**Your objective**
Write out the whole listing again, exactly.

— Start of Available data —

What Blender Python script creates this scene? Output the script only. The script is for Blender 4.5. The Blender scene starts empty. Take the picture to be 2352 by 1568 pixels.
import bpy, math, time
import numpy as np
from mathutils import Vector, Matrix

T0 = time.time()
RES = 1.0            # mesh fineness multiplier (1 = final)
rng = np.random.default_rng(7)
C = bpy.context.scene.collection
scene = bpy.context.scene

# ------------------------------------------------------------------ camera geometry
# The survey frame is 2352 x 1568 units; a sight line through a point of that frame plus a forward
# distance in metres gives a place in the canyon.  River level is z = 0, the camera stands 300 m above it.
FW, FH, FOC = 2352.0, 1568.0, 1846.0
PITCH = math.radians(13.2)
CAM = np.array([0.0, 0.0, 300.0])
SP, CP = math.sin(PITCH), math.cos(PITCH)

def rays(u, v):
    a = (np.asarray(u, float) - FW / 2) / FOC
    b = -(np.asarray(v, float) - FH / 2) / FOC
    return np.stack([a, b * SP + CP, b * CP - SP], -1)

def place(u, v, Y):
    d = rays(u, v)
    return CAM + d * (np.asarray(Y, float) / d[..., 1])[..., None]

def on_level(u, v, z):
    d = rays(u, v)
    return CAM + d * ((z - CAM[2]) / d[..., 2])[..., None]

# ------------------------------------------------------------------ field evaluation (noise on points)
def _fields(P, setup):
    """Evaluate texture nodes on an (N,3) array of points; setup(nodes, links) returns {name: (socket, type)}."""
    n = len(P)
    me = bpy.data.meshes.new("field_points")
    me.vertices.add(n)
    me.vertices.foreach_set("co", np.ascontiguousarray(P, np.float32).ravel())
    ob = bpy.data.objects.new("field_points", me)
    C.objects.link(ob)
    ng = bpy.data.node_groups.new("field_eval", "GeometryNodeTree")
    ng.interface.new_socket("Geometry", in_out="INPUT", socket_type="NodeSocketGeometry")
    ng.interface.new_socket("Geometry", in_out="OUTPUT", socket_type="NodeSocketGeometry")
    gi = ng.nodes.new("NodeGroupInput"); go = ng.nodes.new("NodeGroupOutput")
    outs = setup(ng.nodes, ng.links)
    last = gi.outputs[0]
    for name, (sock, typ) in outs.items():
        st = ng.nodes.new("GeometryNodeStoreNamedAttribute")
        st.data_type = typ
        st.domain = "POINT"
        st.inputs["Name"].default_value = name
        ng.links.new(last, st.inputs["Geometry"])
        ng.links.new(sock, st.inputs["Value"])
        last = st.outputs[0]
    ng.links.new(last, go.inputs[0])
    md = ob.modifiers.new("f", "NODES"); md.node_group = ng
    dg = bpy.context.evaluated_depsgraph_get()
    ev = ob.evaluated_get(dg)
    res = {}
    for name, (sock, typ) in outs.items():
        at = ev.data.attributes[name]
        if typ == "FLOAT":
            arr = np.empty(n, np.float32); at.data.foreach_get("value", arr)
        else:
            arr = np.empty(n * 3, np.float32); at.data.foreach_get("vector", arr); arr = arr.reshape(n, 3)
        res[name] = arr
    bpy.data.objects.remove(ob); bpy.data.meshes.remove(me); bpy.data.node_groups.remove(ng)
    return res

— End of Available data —

**Task response**
What Blender Python script creates this scene? Output the script only. The script is for Blender 4.5. The Blender scene starts empty. Take the picture to be 2352 by 1568 pixels.
import bpy, math, time
import numpy as np
from mathutils import Vector, Matrix

T0 = time.time()
RES = 1.0            # mesh fineness multiplier (1 = final)
rng = np.random.default_rng(7)
C = bpy.context.scene.collection
scene = bpy.context.scene

# ------------------------------------------------------------------ camera geometry
# The survey frame is 2352 x 1568 units; a sight line through a point of that frame plus a forward
# distance in metres gives a place in the canyon.  River level is z = 0, the camera stands 300 m above it.
FW, FH, FOC = 2352.0, 1568.0, 1846.0
PITCH = math.radians(13.2)
CAM = np.array([0.0, 0.0, 300.0])
SP, CP = math.sin(PITCH), math.cos(PITCH)

def rays(u, v):
    a = (np.asarray(u, float) - FW / 2) / FOC
    b = -(np.asarray(v, float) - FH / 2) / FOC
    return np.stack([a, b * SP + CP, b * CP - SP], -1)

def place(u, v, Y):
    d = rays(u, v)
    return CAM + d * (np.asarray(Y, float) / d[..., 1])[..., None]

def on_level(u, v, z):
    d = rays(u, v)
    return CAM + d * ((z - CAM[2]) / d[..., 2])[..., None]

# ------------------------------------------------------------------ field evaluation (noise on points)
def _fields(P, setup):
    """Evaluate texture nodes on an (N,3) array of points; setup(nodes, links) returns {name: (socket, type)}."""
    n = len(P)
    me = bpy.data.meshes.new("field_points")
    me.vertices.add(n)
    me.vertices.foreach_set("co", np.ascontiguousarray(P, np.float32).ravel())
    ob = bpy.data.objects.new("field_points", me)
    C.objects.link(ob)
    ng = bpy.data.node_groups.new("field_eval", "GeometryNodeTree")
    ng.interface.new_socket("Geometry", in_out="INPUT", socket_type="NodeSocketGeometry")
    ng.interface.new_socket("Geometry", in_out="OUTPUT", socket_type="NodeSocketGeometry")
    gi = ng.nodes.new("NodeGroupInput"); go = ng.nodes.new("NodeGroupOutput")
    outs = setup(ng.nodes, ng.links)
    last = gi.outputs[0]
    for name, (sock, typ) in outs.items():
        st = ng.nodes.new("GeometryNodeStoreNamedAttribute")
        st.data_type = typ
        st.domain = "POINT"
        st.inputs["Name"].default_value = name
        ng.links.new(last, st.inputs["Geometry"])
        ng.links.new(sock, st.inputs["Value"])
        last = st.outputs[0]
    ng.links.new(last, go.inputs[0])
    md = ob.modifiers.new("f", "NODES"); md.node_group = ng
    dg = bpy.context.evaluated_depsgraph_get()
    ev = ob.evaluated_get(dg)
    res = {}
    for name, (sock, typ) in outs.items():
        at = ev.data.attributes[name]
        if typ == "FLOAT":
            arr = np.empty(n, np.float32); at.data.foreach_get("value", arr)
        else:
            arr = np.empty(n * 3, np.float32); at.data.foreach_get("vector", arr); arr = arr.reshape(n, 3)
        res[name] = arr
    bpy.data.objects.remove(ob); bpy.data.meshes.remove(me); bpy.data.node_groups.remove(ng)
    return res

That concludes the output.